After two months of relentless pounding from Senate Republicans and television pundits like Lou Dobbs, and after a firestorm of public opposition against his plan, Spitzer was conceding defeat.

"This is tragic," Espaillat said yesterday. "The undertone of bigotry on this issue has prevailed. The Democratic Party in this state just caved and shifted to the right."

Espaillat voiced what many Latino leaders now fear: Illegal immigration is rapidly becoming the boogey man of the upcoming presidential race.

Republican leaders, fearing a complete rout of their party in next year's national election, are determined to ride public anger over undocumented immigrants in the same way they rode anger over gay marriage in the 2004 race.

Look at all those illegal Salvadoran gardeners and Mexican bus boys and Jamaican nannies and Haitian sugar cane cutters - all those weapons of mass destruction aimed at America.

Terrorists abroad. Alien invasion within. Danger everywhere.

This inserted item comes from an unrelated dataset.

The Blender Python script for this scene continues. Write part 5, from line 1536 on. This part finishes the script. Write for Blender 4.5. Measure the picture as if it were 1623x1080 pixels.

Such is the tone of many of the e-mails and letters I receive whenever I write about immigration. Others are so filled with pure venom toward Hispanics they make Dobbs, the Father Coughlin of our time, sound positively warm and cuddly.

Early this week, U.S. Rep. Tom Tancredo, the Republican presidential candidate from Colorado, released a campaign commercial in Iowa.

It shows a hooded terrorist with a bomb in a shopping mall, while talking about "20 million aliens who have come here to take our jobs" and "Islamic terrorists freely roaming on U.S. soil."

Like Bush, who falsely linked Saddam Hussein to Al Qaeda, Tancredo and the extreme wing of the anti-immigrant movement are falsely linking foreign terrorists to immigrants who come here desperate to find work.

While governors and mayors across America are being forced to deal with the failure of Congress to approve comprehensive immigration reform, Tancredo and the haters whip up the worst fears imaginable.

Tancredo's presidential campaign may not be getting much support, but his views on immigration are getting far more traction.

Last week, House Republicans pushed through a last-minute provision that forbids the federal Equal Employment Opportunity Commission from pursuing discrimination cases against companies that force their workers to speak only English.

When more than 30 centrist Democrats joined with the Republicans to pass the bill, members of the Hispanic Caucus were furious; they threatened to withhold their votes on other important bills in protest.

"We've had to fight and argue every day with some of our own Democrats to stop them from backing anti-immigrant measures," said U.S. Rep. Nydia Velazquez, (D-N.Y.).

The solution to the immigration problem is comprehensive reform from Washington. But with half the Democrats cowed by the fear-mongering of the extreme right, the most voiceless and powerless people in America - undocumented workers - are about to become this year's Willie Horton.